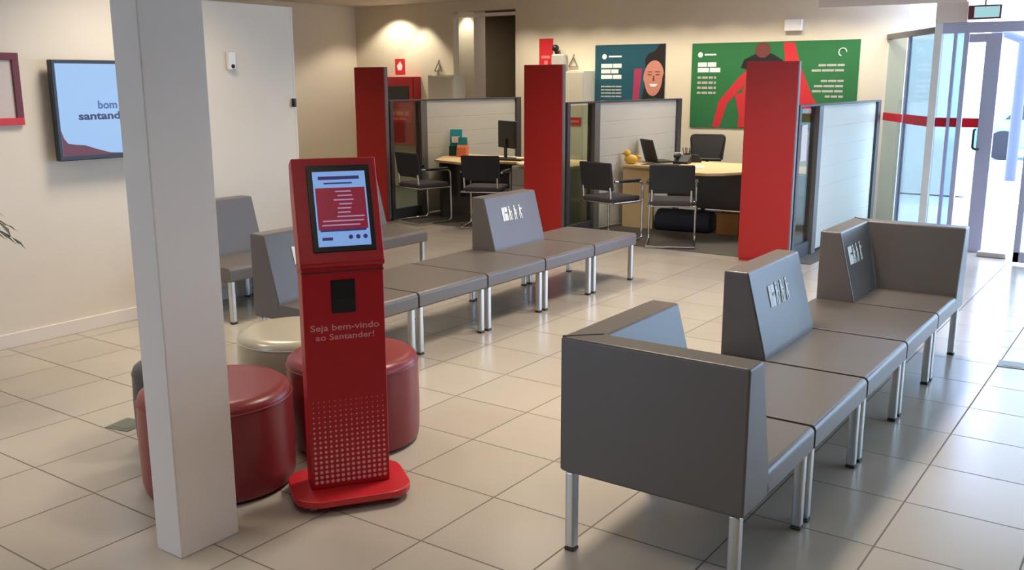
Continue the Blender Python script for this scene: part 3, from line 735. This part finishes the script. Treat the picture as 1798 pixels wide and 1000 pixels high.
flat(mb, [(px0 + .90, 1.70), (px0 + .93, 1.70), (px0 + .925, 1.77), (px0 + .91, 1.77)], yp - .003)
obj('printed_features', mb, 'pskin', pb)
obj('printed_smile', flat(MB(), [(px0 + .85, 1.66), (px0 + .98, 1.66), (px0 + .95, 1.625), (px0 + .88, 1.625)], yp - .003), 'ink', pb)
obj('printed_jacket', flat(MB(), [(px0 + .68, 1.312), (px1 - .005, 1.312), (px1 - .06, 1.44), (px0 + .95, 1.49), (px0 + .84, 1.47), (px0 + .76, 1.42)], yp - .0032), 'dgreen', pb)
# green poster
gx0, gx1, gz0, gz1 = -5.42, -3.27, 1.10, 2.175
t = thing('poster', 'large green poster with a red-clad figure raising one arm', 'poster', (0, 0, 0), 0, 'posters on the back wall')
pb = obj('board', MB().box((gx0, yp, gz0), (gx1, YB, gz1), .002), 'green', t)
mb = MB()
mb.cyl((gx0 + .12, yp - .002, 2.03), (gx0 + .12, yp, 2.03), .034, 20); word_bars(mb, gx0 + .18, 2.03, yp - .001, (.16,), .02)
for i, w in enumerate((.25, .31)):
    word_bars(mb, gx0 + .09, 1.905 - i * .07, yp - .001, (w * .5, w * .47), .055, .012)
obj('white_text', mb, 'ink', pb)
mb = MB()
for i in range(4): word_bars(mb, gx0 + .09, 1.74 - i * .065, yp - .001, (.05, .08, .06, .03), .03)
x = gx1 - .12
for i, w in enumerate((.30, .38, 0, .26, .34, .36, .20)):
    if w: word_bars(mb, x - w - .06, 1.88 - i * .062, yp - .001, (w * .3, w * .38, w * .28), .026)
obj('small_text', mb, 'lightgrey', pb)
ring = [(.047 * math.cos(a), .047 * math.sin(a)) for a in [2 * PI * i / 20 for i in range(15)]]
mb = MB(); mb.tube([(gx1 - .2 + q[0], yp - .004, 2.03 + q[1]) for q in ring], .006, 6, .001, 1)
obj('round_mark', mb, 'ink', pb)
# figure: head, collar, body, raised arm, arm on hip
mb = MB()
flat(mb, [(-4.75, 1.11), (-4.0, 1.11), (-3.98, 1.5), (-4.05, 1.86), (-4.62, 1.86), (-4.72, 1.5)], yp - .0004)
flat(mb, [(-4.62, 1.86), (-4.76, 1.74), (-5.02, 1.44), (-5.10, 1.11), (-5.0, 1.11), (-4.9, 1.42), (-4.70, 1.62)], yp - .0004)
flat(mb, [(-4.15, 1.8), (-4.2, 2.16), (-4.06, 2.16), (-3.98, 1.9), (-3.9, 1.72), (-3.8, 1.5), (-3.62, 1.26), (-3.75, 1.2), (-3.98, 1.45)], yp - .0004)
flat(mb, [(-4.80, 1.52), (-4.70, 1.11), (-4.62, 1.11), (-4.70, 1.55)], yp - .0016)
obj('printed_figure', mb, 'pred', pb)
obj('printed_collar', flat(MB(), [(-4.74, 1.86), (-4.7, 1.96), (-4.55, 2.03), (-4.34, 2.03), (-4.2, 1.95), (-4.16, 1.84), (-4.45, 1.8)], yp - .002), 'hair', pb)
obj('printed_head', flat(MB(), [(-4.46 + .10 * math.cos(a), 2.075 + .095 * math.sin(a)) for a in [2 * PI * i / 24 for i in range(24)]], yp - .0034), 'pskin', pb)

tag(obj('emergency_light', MB().box((-4.19, YB - .06, 2.29), (-3.97, YB, 2.43), .012, 3), 'whitemetal'), 'white emergency light box high above the green poster', 'light')
# extinguisher signs, siren
t = thing('fire_sign', 'red fire extinguisher sign above the central totem', 'sign', (0, 0, 0), 0, 'red fire safety signs')
s_ = obj('plate', MB().box((-7.83, YB - .006, 1.90), (-7.59, YB, 2.30), .001), 'signred', t)
obj('symbol', MB().box((-7.79, YB - .008, 2.02), (-7.64, YB - .006, 2.06)).box((-7.74, YB - .008, 1.92), (-7.68, YB - .006, 1.99)), 'pink', s_)
t = thing('fire_sign', 'small red fire sign above the hose cabinet', 'sign', (0, 0, 0), 0, 'red fire safety signs')
s_ = obj('plate', MB().box((-10.64, YB - .006, 1.82), (-10.43, YB, 2.06), .001), 'signred', t)
obj('symbol', flat(MB(), [(-10.58, 1.88), (-10.5, 1.88), (-10.48, 1.95), (-10.53, 2.02), (-10.6, 1.95)], YB - .006), 'ink', s_)
t = thing('alarm_siren', 'grey alarm bell with a dark knob right of the central totem top', 'alarm', (-7.44, YB - .002, 1.96))
obj('body', MB().box((-.13, -.1, -.12), (.10, 0, .12), .03, 3), 'lightgrey', t)
obj('knob', MB().ball((-.06, -.08, .2), .05).cyl((-.04, -.05, .1), (-.06, -.08, .2), .03, 12), 'black', t)
# triangular hooks
for i, (x, z, lb) in enumerate(((-7.24, 1.96, 'small triangular wire hook above the cream cabinet beside the central totem'), (-9.72, 1.92, 'small triangular wire hook above the cream cabinet near the corridor'))):
    mb = MB().tube([(-.075, -.02, -.06), (.075, -.02, -.06), (0, -.02, .07), (-.075, -.02, -.06)], .008, 8, .01).cyl((0, -.02, .07), (0, 0, .11), .008, 8)
    tag(obj('wall_hook', mb, 'greypost', loc=(x, YB, z)), lb, 'hook', 'triangular wall hooks')
# cream cabinets
t = thing('tall_cabinet', 'tall cream metal cabinet with a red label right of the central totem', 'cabinet', (-7.10, YB - .003, .006))
obj('body', MB().box((-.21, -.3, 0), (.205, 0, 1.83), .004), 'cab', t)
obj('door', MB().box((-.20, -.315, .02), (.19, -.301, 1.81), .003), 'cab', t)
obj('red_label', MB().box((-.14, -.318, 1.08), (.19, -.315, 1.2)), 'signred', t)
obj('label_text', MB().box((-.10, -.32, 1.125), (.15, -.318, 1.155)), 'pink', t)
t = thing('wall_cabinet', 'cream metal cabinet standing left of the corridor opening', 'cabinet', (-9.45, YB - .003, .006))
obj('body', MB().box((-.25, -.3, 0), (.25, 0, 1.79), .004), 'cab', t)
obj('door', MB().box((-.16, -.315, .02), (.24, -.301, 1.77), .003), 'cab', t)
obj('handle', MB().box((.18, -.335, 1.3), (.21, -.315, 1.42), .004), 'greypost', t)
# fire hose cabinet
t = thing('fire_hose_cabinet', 'red fire hose cabinet with a dark window behind the left totem', 'cabinet', (-10.46, YB, .69))
obj('body', MB().box((-.37, -.18, 0), (.36, 0, 1.085), .004), 'firered', t)
fd = obj('door', MB().box((-.36, -.195, .01), (.35, -.181, 1.075), .004), 'firered', t)
obj('window', MB().box((-.25, -.198, .70), (.27, -.195, .94)), 'darkglass', fd)
obj('label_plate', MB().box((-.20, -.198, .36), (.30, -.195, .58)), 'signred', fd)
mb = MB(); word_bars(mb, -.16, .51, -.199, (.12, .16, .08), .06); word_bars(mb, -.16, .42, -.199, (.2, .14), .035)
obj('label_text', mb, 'pink', fd)
obj('handle', MB().box((-.34, -.21, .5), (-.31, -.195, .62), .004), 'black', fd)
# exit sign over the doors
t = thing('exit_sign', 'small lit exit sign above the glass doors', 'sign', (-1.71, FY - .12, 2.27))
obj('housing', MB().box((-.145, -.02, 0), (.145, .02, .13), .006), 'frame', t)
obj('face', MB().box((-.09, -.023, .015), (.13, -.0205, .115)), 'exitg', t)
obj('stem', MB().cyl((0, 0, .13), (0, 0, CH - 2.27), .008, 8), 'greypost', t)

# floor outlet plates
for loc, rz, lb in (((-4.22, 2.585, 0), .2, 'metal floor outlet plate left of the ottomans'), ((-.70, 6.28, 0), .1, 'metal floor outlet plate near the right edge of the picture')):
    t = thing('floor_outlet', lb, 'outlet', loc, rz, 'floor outlet plates')
    pl = obj('plate', MB().box((-.075, -.075, 0), (.075, .075, .004), .0015), 'brass', t)
    obj('cover', MB().box((-.05, -.05, .004), (.05, .05, .0055), .001), 'brass', pl)
tag(obj('door_stop', MB().box((-.13, -.05, 0), (.13, .05, .05), .01, 3), 'lightgrey', loc=(-1.42, FY - .22, 0)), 'grey floor door stop at the foot of the wide door stile', 'door stop')

# ------------------------------------------------------------------ light
def area(name, loc, sx, sy, pw, col, rot=(0, 0, 0), spread=None):
    l = bpy.data.lights.new(name, 'AREA'); l.shape = 'RECTANGLE'; l.size = sx; l.size_y = sy; l.energy = pw; l.color = col
    o = bpy.data.objects.new(name, l); COL.objects.link(o); o.location = loc; o.rotation_euler = rot; return o
WARM = (1, .885, .735)
SPR = math.radians(125)
for x, y, p in ((-5.2, 1.2, 26), (-5.2, 3.9, 26), (-2.3, 4.2, 40), (-2.3, 6.9, 34), (-.9, 1.2, 12), (-4.6, 6.8, 30)):
    area('ceiling_panel_light', (x, y, CH - .03), .6, .6, p, WARM).data.spread = SPR
for x in (-10.5, -8.6, -6.7, -4.2):
    area('ceiling_panel_light', (x, 9.6, CH - .03), .5, .5, 13, WARM).data.spread = SPR
area('corridor_fill', (-8.9, 13.6, CH - .03), .5, .5, 18, WARM)  # unseen fill lamp, added to brighten the corridor
area('ceiling_panel_light', (-8.8, 6.6, CH - .03), .5, .5, 20, WARM).data.spread = SPR
def spot(loc, tgt, pw, deg, blend=.35, col=(1, .91, .76)):
    l = bpy.data.lights.new('downlight', 'SPOT'); l.energy = pw; l.spot_size = math.radians(deg); l.spot_blend = blend; l.color = col; l.shadow_soft_size = .04
    o = bpy.data.objects.new('downlight', l); COL.objects.link(o); o.location = loc
    o.rotation_euler = (Vector(tgt) - Vector(loc)).to_track_quat('-Z', 'Y').to_euler(); return o
spot((-10.52, 11.42, CH - .02), (-10.52, 11.5, 0), 62, 122, .4)
spot((-10.0, 11.5, CH - .02), (-9.95, 11.56, 0), 34, 80, .4)
for k in range(9):
    x = -8.0 + k * .62
    spot((x, 11.12, CH - .02), (x, 11.3, 0), 52, 112, .7)
spot((-9.5, 12.08, CH - .02), (-9.5, 12.2, 0), 26, 80, .5, (.95, .95, .74))

w = bpy.data.worlds.new('sky'); S.world = w; w.use_nodes = True
nt = w.node_tree; bg = nt.nodes['Background']
bg.inputs['Color'].default_value = (.50, .63, 1.0, 1); bg.inputs['Strength'].default_value = 10
sun = bpy.data.lights.new('sun', 'SUN'); sun.energy = 3.0; sun.angle = .02; sun.color = (1, .95, .86)
so = bpy.data.objects.new('sun', sun); COL.objects.link(so)
so.rotation_euler = Vector((.25, -.35, -1)).to_track_quat('-Z', 'Y').to_euler()

# ------------------------------------------------------------------ camera
H, f, pi_, ro, ya = 1.7, 1659.62, math.radians(12.15318), math.radians(.1605), math.radians(-35.2195)
cy, sy = math.cos(ya), math.sin(ya)
fwd = Vector((sy * math.cos(pi_), cy * math.cos(pi_), -math.sin(pi_))); right = Vector((cy, -sy, 0)); down = fwd.cross(right)
r2 = right * math.cos(ro) + down * math.sin(ro); dn2 = -right * math.sin(ro) + down * math.cos(ro)
cam = bpy.data.cameras.new('camera'); co = bpy.data.objects.new('camera', cam); COL.objects.link(co)
mx = Matrix((r2, -dn2, -fwd)).transposed().to_4x4(); mx.translation = (0, 0, H); co.matrix_world = mx
cam.sensor_fit = 'HORIZONTAL'; cam.sensor_width = 36; cam.lens = 36 * f / 1798; cam.clip_end = 200; cam.clip_start = .05
S.camera = co
vs = S.view_settings; vs.view_transform = 'Standard'; vs.look = 'None'; vs.gamma = 1; vs.use_curve_mapping = False; vs.exposure = 0.12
────────────────────────────────────────
Find the lines with the string "wide" and reproduce them.

**Full answer**
Continue the Blender Python script for this scene: part 3, from line 735. This part finishes the script. Treat the picture as 1798 pixels wide and 1000 pixels high.
tag(obj('door_stop', MB().box((-.13, -.05, 0), (.13, .05, .05), .01, 3), 'lightgrey', loc=(-1.42, FY - .22, 0)), 'grey floor door stop at the foot of the wide door stile', 'door stop')